In the listing that follows, count each line containing the string "script" and report only the count.

--- START OF Rows ---

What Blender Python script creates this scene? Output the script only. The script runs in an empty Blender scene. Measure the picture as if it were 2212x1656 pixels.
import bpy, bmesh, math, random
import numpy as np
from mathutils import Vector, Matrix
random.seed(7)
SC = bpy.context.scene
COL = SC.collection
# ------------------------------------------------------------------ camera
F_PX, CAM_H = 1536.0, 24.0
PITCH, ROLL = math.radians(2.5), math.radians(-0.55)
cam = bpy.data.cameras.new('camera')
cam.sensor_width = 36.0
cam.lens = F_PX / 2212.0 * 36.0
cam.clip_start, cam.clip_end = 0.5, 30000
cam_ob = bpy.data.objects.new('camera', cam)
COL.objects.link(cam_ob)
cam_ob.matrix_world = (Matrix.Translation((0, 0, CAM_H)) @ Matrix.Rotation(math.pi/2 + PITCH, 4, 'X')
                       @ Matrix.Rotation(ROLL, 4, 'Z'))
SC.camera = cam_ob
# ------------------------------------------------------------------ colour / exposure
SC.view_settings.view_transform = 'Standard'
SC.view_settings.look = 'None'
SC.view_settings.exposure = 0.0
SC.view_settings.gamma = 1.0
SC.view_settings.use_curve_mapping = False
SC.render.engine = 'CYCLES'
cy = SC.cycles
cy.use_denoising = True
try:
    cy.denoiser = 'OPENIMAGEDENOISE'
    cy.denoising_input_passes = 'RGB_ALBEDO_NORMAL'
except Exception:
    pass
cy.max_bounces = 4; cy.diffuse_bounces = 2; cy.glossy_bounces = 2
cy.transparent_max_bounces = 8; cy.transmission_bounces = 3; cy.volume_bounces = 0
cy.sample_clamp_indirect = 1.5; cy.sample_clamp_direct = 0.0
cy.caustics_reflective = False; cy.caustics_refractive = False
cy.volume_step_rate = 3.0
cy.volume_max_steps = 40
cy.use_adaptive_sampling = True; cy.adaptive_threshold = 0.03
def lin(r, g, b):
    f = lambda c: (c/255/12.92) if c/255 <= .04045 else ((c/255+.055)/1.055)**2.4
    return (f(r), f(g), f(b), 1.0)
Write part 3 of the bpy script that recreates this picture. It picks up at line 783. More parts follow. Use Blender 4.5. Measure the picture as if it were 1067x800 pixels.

--- END OF Rows ---

## Written response:
2